4. The cutting machine with improved log feed channels according to claim 3, wherein the two hinges are arranged on a base of the pusher in a diagonally-opposed position and with axes placed at a distance equal to the predetermined extent (A) of misalignment of the chains of the pair of chains.

5. The cutting machine with improved log feed channels according to claim 3, wherein every hinge comprises a pivot, idly housed in a seat of the pusher.

6. The cutting machine with improved log feed channels according to claim 2, wherein multiple pairs of chains are placed side by side and arranged specularly to each other.

7. The cutting machine with improved log feed channels according to claim 1, wherein the clamp comprises, in the proximity of the outlet end, a transverse slot, adapted to accommodate the pusher during the descent trajectory along the descent branch.

8. The cutting machine with improved log feed channels according to claim 1, wherein the discharge assembly comprises at least a conveyor plane of the final rolls provided with at least one opening of a size adapted to allow head and end trims to fall by gravity, wherein the opening is movable and synchronized with the movement of the pushers.

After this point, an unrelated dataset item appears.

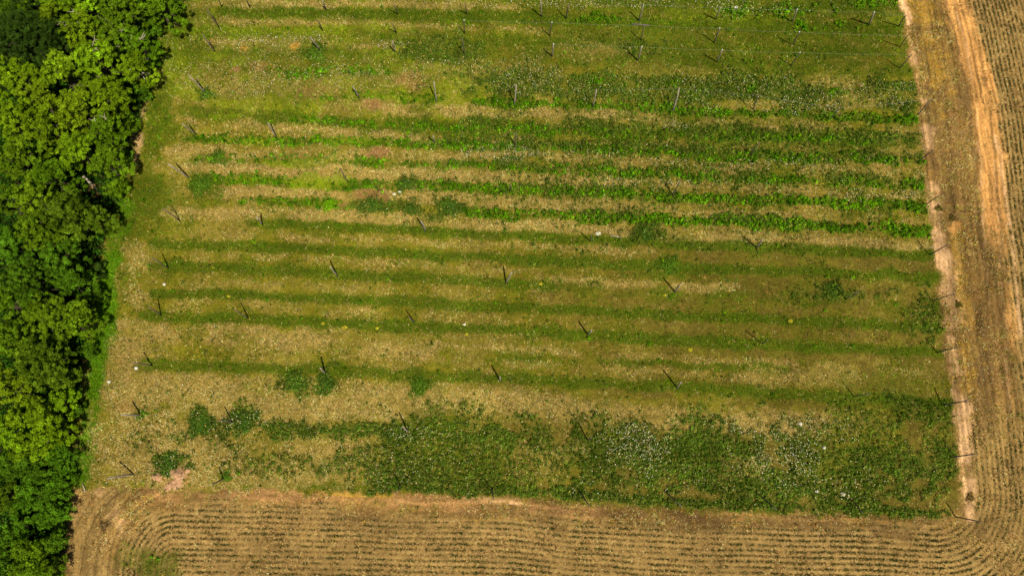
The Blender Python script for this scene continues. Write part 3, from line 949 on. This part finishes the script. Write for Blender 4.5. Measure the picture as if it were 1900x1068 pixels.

9. The cutting machine with improved log feed channels according to claim 8, wherein the conveyor plane consists of the upper branch of a loop-wound conveyor belt and provided with its own motorization independent of the motorization of the pushers.

10. The cutting machine with improved log feed channels according to claim 9, wherein every channel is associated with its own conveyor belt, wherein every conveyor belt has only one opening, wherein the speed of the conveyor belt is set so as to make a complete turn corresponding to the time between the exit from the feed channel of two subsequent pushers.

11. The cutting machine according to claim 9, wherein the discharge assembly comprises at least one upper belt placed above the conveyor belt at an adjustable distance, wherein the upper belt has the same movement of the conveyor belt.